We find this patch necessary,
projects[og][patch][] = "https://www.drupal.org/files/issues/group_reference_token-2264759-17.patch"
I think the one difference
I think the one difference between workbench access (which I admit to only testing once) is going to lie in the workflow for adding content.
Here is what I do using organic groups:
Same as @theMusician each department is a group node - which is used as the landing page for the department as well as for assigning content to the group/department. In workbench I modify the views to be "OG aware" - so that for example if you are a member of a particular department when you add content it is automatically assigned to your group using entityreference_prepopulate and the OG reference field is hidden - which is nice from a UX persepective.

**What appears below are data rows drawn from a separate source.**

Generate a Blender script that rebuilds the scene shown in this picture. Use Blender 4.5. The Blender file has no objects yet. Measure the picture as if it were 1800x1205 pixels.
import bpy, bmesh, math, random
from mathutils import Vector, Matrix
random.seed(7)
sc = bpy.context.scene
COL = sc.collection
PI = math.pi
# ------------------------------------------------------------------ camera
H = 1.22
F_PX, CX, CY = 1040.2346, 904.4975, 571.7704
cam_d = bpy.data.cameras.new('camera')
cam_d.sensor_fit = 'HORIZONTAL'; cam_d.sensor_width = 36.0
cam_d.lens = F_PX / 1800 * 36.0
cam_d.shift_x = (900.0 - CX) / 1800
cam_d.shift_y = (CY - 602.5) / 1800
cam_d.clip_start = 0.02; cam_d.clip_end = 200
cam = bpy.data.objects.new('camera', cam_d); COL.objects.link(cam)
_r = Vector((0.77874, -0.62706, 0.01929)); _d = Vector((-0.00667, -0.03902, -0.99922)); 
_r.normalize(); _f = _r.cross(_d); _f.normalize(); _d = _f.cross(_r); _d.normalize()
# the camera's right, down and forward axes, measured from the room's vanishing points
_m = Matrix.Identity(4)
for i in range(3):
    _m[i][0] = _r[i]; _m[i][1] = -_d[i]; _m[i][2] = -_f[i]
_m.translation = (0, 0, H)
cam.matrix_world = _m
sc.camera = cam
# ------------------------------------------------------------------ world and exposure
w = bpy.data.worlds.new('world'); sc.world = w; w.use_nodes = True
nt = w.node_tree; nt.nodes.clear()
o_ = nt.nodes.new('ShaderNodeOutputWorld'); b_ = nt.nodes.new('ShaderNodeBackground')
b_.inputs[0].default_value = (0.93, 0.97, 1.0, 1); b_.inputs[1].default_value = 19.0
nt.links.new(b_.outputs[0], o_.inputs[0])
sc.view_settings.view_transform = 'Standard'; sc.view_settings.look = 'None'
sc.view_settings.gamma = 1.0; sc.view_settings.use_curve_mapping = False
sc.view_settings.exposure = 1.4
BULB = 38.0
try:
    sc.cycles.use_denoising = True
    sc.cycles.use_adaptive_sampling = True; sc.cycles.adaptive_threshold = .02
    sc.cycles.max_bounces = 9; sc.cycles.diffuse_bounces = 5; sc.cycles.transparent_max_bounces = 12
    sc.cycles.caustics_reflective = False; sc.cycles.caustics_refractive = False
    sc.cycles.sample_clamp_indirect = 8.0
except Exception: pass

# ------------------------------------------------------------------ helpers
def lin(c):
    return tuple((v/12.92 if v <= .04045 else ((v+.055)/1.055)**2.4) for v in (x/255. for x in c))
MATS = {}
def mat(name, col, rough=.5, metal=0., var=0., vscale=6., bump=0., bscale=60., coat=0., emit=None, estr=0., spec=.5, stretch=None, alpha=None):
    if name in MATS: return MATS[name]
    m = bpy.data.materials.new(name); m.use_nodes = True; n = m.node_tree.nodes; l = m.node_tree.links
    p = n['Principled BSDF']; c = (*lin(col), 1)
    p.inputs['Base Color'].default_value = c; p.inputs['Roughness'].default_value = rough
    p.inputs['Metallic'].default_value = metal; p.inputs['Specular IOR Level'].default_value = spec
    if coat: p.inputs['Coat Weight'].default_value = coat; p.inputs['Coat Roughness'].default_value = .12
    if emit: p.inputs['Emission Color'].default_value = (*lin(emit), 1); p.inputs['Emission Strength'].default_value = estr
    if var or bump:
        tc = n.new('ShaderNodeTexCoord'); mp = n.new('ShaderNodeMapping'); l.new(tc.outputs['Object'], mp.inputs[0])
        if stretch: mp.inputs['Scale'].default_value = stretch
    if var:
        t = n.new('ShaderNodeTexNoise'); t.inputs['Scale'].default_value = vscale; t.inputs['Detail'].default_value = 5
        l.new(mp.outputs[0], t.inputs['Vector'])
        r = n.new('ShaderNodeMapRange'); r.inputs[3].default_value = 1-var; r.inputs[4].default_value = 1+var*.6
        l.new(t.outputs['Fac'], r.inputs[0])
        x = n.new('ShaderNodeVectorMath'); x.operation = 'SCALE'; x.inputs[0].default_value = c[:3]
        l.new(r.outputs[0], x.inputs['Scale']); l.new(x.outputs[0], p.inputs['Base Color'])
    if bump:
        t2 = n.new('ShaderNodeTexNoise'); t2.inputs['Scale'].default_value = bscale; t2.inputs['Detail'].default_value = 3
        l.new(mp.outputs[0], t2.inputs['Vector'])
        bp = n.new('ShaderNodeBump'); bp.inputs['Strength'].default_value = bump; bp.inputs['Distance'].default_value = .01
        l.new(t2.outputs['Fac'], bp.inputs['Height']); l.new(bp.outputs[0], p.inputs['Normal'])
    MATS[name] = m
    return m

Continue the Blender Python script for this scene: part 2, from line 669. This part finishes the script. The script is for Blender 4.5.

Another difference with using organic groups is that you lose the ability to do hierarchical access control - which the taxonomy based access control modules provide.
have used OG in the past;
have used OG in the past; these two are also interestingly simple options:
https://www.drupal.org/project/nodeaccess_nodereference -- if someone has access to the item referenced by a node, then they can have a configurable set of capabilities on this node
https://www.drupal.org/project/nodeaccess_userreference - give people access if they are listed in a user reference / entity reference.
Combining the two, you could have something called "section" as a content type w/ a user reference field, place all the people in that "section" to have part of that user reference. Then, whenever anything references that section for their content to be attached to, the users will automatically have read,write,delete level permissions (configurable).
Definitely worth a look cause I think it can be used very creatively.